The Institute for Supply Management's Purchasing Managers' Index inched up from a reading of 48.5 for the month of May to 49.0 (Consensus: 48.8) in June.

The 50.0 point mark was the threshold separating between a contraction and an expansion in the sector.

Purchasing managers cited uncertainty around the outlook for tariffs as the main factor weighing on activity, save those in the Wood Products space who first referenced unrest in the Middle East.

One manager, from the Transportation Equipment sector told ISM: "the he word that best describes the current market outlook is ‘uncertainty.’ The erratic trade policy with on-again/off-again tariffs has led to price uncertainty for customers, who appear to be prepared to hold off large capital purchases until stability returns."

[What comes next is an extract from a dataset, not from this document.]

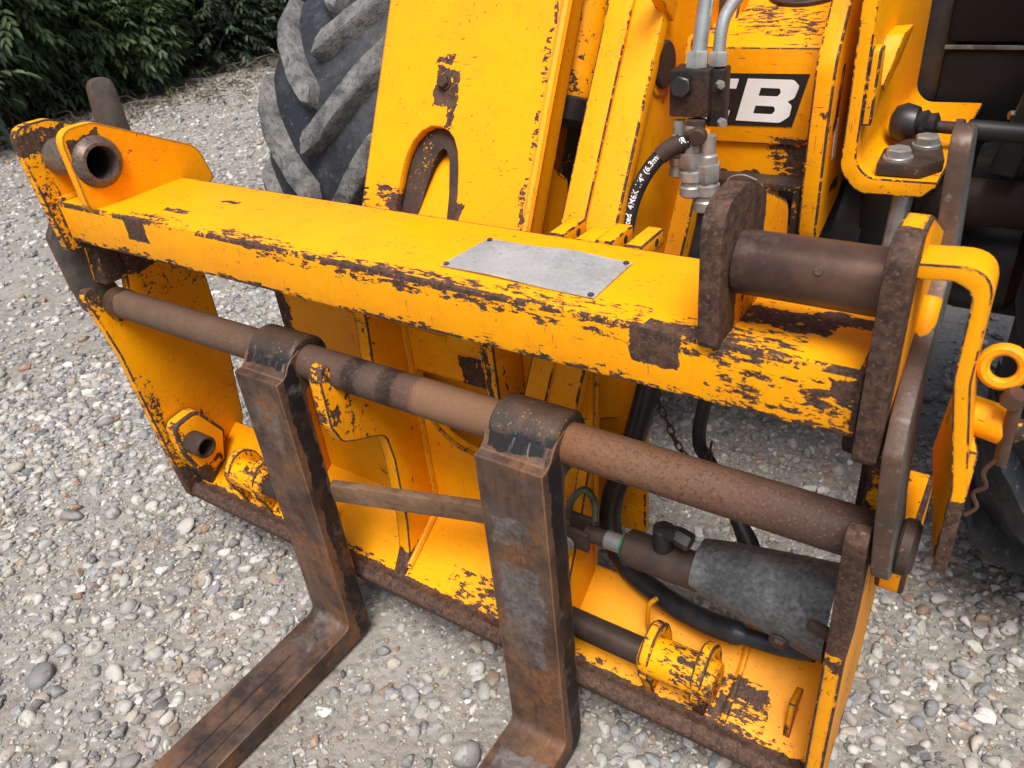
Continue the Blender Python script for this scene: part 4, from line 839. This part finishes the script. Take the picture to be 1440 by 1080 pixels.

The key subindices linked to new orders and employment both fell, from 47.6 to 46.4 and from 46.8 to 45.0, respectively.

A gauge linked to the prices paid by firms meanwhile rose slightly, from 69.4 to 69.7.

The subindex for production on the other hand rose from 45.4 to 50.3.

"The modest rebound in the ISM headline index to 49.0 in June, from 48.5, should temper concerns of a factory sector collapse driven by tariffs and lingering trade uncertainty," Thomas Ryan, North America economist at Capital Economics said.

"While the hit to manufacturing activity from tariffs so far appears to have been limited, the further small rise in the prices paid index last month adds to evidence that firms are facing higher costs as a result."